Now he goes to the Bright tale of valour, which reduced him to tears at Chepauk. “Ray is fielding at covers, he is walking around like he had 40 beers and he soon hits the deck. He is unconscious; his feet are dragging on the deck as they carry him out. I say, “Jesus, recover this man.” The dressing room doesn’t have an A/C, they wet a towel, get the ice to stick on it, get a bucket of ice with a fan blowing over. They would try to hydrate old man Bright. “Apparently he was falling in and out of consciousness and he was rocking his face. He is mumbling ‘Does AB want me?” recalls Matthews. AB is desperate to have him on field. “I see this bloke coming out of the dressing room and I start crying. I can’t believe that this 33-year-old had just hit the deck. He gives his cap and takes three wickets. We were back in the game. No one ever talks about it. No Ray, no tie, we lose.”
AN INDOPHILE
Interesting, many of the Australians weren’t sure what had happened. “Deano thought we had won, there were others who thought the game was drawn.” Tied Test wasn’t the only reason, Matthews comes across as an Indophile of sorts. “I used to love India, when it wasn’t cool to love India. I loved India before it became the beautiful place with the fastest growing economy.”
And those who followed that 1986 series will vouch that Matthews was the most loved cricketer in a team full of bigger stars.

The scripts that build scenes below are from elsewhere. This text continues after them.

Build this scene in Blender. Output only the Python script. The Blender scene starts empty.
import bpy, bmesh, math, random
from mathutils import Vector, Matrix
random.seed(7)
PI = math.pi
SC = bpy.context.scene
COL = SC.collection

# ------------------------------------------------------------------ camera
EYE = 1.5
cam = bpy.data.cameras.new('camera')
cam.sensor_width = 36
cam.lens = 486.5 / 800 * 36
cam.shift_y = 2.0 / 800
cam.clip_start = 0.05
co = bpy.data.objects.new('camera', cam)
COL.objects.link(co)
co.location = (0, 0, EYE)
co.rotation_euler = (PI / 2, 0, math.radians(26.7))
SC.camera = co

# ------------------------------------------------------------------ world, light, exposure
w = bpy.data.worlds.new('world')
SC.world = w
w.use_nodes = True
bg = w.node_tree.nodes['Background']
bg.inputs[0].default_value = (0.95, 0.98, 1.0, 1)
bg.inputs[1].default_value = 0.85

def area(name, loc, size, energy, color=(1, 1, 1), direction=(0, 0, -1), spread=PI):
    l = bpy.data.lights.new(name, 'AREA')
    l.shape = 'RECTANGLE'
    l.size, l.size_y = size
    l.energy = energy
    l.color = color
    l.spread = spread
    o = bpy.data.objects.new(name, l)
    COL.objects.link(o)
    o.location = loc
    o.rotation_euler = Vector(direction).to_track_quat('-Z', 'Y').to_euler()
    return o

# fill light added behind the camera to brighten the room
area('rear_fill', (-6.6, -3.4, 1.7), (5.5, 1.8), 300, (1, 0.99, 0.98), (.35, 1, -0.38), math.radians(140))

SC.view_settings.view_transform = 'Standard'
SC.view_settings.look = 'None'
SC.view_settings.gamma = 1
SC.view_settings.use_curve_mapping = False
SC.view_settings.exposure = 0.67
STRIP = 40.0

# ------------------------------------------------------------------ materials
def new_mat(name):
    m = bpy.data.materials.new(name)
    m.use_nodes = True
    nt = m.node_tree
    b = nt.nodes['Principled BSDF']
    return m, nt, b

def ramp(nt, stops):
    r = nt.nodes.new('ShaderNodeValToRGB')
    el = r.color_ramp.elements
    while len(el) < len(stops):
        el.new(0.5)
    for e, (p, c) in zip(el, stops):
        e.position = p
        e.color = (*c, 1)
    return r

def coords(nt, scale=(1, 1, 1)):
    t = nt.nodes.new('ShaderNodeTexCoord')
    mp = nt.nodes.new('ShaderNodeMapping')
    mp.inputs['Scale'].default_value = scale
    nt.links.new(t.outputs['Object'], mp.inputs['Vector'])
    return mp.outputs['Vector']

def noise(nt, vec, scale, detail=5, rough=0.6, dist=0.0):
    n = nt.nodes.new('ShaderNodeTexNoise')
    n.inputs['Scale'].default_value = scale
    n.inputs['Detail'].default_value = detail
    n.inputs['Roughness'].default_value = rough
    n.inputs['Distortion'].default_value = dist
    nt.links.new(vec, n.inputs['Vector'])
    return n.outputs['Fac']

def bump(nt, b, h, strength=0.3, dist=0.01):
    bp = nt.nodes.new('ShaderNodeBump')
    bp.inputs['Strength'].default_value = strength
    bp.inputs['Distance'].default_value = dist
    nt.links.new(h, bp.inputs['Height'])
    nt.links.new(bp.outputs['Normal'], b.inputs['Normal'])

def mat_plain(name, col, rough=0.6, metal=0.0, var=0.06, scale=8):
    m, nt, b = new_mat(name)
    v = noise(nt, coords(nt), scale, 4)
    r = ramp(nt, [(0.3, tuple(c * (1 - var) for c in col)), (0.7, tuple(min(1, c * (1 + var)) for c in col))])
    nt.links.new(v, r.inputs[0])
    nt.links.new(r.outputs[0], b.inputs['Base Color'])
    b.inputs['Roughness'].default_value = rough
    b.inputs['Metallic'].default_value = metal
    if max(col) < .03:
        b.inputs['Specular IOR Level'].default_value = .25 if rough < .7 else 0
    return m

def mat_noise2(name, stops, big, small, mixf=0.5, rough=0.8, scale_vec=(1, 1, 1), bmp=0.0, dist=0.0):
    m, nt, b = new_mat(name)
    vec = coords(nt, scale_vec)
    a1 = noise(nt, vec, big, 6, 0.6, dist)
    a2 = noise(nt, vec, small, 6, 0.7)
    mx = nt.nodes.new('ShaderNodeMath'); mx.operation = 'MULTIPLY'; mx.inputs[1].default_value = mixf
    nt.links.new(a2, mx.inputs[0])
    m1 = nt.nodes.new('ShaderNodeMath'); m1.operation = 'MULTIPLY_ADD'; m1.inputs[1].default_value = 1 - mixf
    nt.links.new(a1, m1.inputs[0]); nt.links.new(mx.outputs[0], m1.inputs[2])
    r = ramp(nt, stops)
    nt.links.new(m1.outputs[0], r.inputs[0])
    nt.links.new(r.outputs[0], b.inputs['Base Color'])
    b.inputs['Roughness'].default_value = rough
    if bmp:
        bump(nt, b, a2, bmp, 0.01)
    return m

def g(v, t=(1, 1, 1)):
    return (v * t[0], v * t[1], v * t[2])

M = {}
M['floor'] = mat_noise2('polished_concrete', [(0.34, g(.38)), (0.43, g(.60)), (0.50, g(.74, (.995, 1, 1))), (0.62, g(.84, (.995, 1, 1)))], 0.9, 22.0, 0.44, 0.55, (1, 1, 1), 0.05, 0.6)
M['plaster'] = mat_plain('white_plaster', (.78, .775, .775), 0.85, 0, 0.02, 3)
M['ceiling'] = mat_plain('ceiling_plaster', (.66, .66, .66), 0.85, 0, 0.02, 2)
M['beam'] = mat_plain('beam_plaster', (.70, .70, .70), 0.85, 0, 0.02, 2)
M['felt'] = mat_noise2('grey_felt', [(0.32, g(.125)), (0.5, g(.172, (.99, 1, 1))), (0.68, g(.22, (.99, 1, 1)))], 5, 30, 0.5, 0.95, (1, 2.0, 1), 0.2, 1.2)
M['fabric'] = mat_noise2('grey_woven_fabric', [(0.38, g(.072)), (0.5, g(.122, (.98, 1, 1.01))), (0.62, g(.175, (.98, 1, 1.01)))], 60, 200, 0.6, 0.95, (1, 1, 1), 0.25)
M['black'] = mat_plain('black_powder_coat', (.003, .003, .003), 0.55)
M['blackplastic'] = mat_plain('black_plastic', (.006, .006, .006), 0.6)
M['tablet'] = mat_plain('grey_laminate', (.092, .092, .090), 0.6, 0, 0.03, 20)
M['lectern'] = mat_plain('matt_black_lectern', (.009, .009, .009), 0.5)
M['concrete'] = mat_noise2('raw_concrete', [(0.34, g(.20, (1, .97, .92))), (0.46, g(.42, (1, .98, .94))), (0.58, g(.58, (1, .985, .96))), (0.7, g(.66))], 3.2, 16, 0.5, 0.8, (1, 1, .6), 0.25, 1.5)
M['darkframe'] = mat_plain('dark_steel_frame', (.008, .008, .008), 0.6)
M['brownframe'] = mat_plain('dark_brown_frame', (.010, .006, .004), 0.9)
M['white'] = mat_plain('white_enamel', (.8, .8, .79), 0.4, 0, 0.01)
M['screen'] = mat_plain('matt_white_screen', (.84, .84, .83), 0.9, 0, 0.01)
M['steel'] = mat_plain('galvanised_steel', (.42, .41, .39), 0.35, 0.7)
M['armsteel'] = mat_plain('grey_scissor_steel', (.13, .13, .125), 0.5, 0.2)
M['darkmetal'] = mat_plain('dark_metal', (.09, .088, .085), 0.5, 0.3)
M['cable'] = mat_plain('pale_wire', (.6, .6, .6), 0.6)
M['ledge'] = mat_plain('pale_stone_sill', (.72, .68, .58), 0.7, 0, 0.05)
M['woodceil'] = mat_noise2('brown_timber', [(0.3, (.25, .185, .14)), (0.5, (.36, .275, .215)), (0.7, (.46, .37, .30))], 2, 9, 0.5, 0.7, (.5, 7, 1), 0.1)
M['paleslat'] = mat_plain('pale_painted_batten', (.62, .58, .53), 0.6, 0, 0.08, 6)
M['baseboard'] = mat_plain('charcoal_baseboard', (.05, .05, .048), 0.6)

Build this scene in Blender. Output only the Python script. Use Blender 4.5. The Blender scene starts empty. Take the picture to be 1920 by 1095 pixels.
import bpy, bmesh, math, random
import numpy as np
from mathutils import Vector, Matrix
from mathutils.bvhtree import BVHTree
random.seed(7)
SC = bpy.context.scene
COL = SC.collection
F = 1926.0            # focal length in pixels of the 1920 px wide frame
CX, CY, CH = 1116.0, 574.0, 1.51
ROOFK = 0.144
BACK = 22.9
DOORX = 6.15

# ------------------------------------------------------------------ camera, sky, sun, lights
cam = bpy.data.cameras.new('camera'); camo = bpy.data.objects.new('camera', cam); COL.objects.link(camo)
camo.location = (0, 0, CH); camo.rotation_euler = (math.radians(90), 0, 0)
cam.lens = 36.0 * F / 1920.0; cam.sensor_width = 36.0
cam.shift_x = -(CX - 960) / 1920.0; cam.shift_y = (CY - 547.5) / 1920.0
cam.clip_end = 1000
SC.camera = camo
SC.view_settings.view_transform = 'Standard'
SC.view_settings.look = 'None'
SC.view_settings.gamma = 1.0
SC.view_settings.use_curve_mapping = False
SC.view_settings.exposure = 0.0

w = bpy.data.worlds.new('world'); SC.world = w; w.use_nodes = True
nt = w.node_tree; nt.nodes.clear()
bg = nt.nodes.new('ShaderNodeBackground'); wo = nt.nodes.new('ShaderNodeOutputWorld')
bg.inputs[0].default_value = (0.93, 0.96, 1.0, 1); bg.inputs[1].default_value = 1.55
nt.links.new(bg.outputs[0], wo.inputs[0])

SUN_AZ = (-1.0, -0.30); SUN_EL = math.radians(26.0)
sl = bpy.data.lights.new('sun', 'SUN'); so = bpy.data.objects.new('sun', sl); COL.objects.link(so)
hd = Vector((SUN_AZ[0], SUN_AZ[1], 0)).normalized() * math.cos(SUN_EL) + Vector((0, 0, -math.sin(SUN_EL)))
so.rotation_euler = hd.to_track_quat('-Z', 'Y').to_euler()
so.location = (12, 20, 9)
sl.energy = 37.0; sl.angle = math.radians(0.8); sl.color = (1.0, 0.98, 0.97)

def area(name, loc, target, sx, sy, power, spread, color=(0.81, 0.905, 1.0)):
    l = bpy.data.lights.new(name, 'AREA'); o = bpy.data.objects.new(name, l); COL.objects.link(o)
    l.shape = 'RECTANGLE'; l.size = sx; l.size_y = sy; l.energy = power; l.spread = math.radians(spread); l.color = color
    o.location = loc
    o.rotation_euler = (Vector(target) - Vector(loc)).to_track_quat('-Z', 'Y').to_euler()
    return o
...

“I love Andrew Symonds, mind you, but when people called me a monkey, I played a monkey. So what’s the problem? I am not bothered if they are going to ping with batteries or they are going to throw rotten fruits at me. If they had been fresh I would have had a bite,” he says.
On India, he gives his reason for bowling with a cap on and wearing a sweater. Matthews’ father also bowled with a cap plus he wanted to protect his scalp. Though, it’s the reason behind the choice of winter-wear that’s more interesting. “I just wanted to show the Indians how easy it was. I went to the Indian dressing room and I think that they were all dying. Krish Srikkanth said, ‘Gregie, even the rats are leaving Madras’. So I said wow even they are feeling it, it was our way of saying even we can play in the heat.” It was a bitterly fought series when Matthews had a run-in with Chandrakant Pandit. Matthews alleges how Pandit pushed him to the ground by running into him and how he told him ‘naughty things’ after getting his wicket. But it’s the post-game patch up that’s interesting.
“So Sunny (Sunil Gavaskar) calls me to the dressing room and tells me. ‘Georgie sit down here. If you want to leave India alive go and apologize to Pandit. I asked him ‘why’. He did tell me ‘why’. I go over to Pandit and go down on my knees and say ‘I am sorry. Please forgive me’. He says alright and we become friends.” It’s an obvious follow-up question and Mathews is waiting. So what was the ‘why’? “What goes on tour stays on tour. When the great one, Sunil, tells you to go and apologize, you go and apologize. And you go and apologize when you are in his backyard.”
Matthews wasn’t the most skilful cricketers but he was among the most confident Aussie cricketer. This is what he thought before the final ball of one of history’s most thrilling games. “I am standing at the top of my mark and I am saying to myself. ‘History brother, history. You are good for this.” He once again jumps from the bar stool.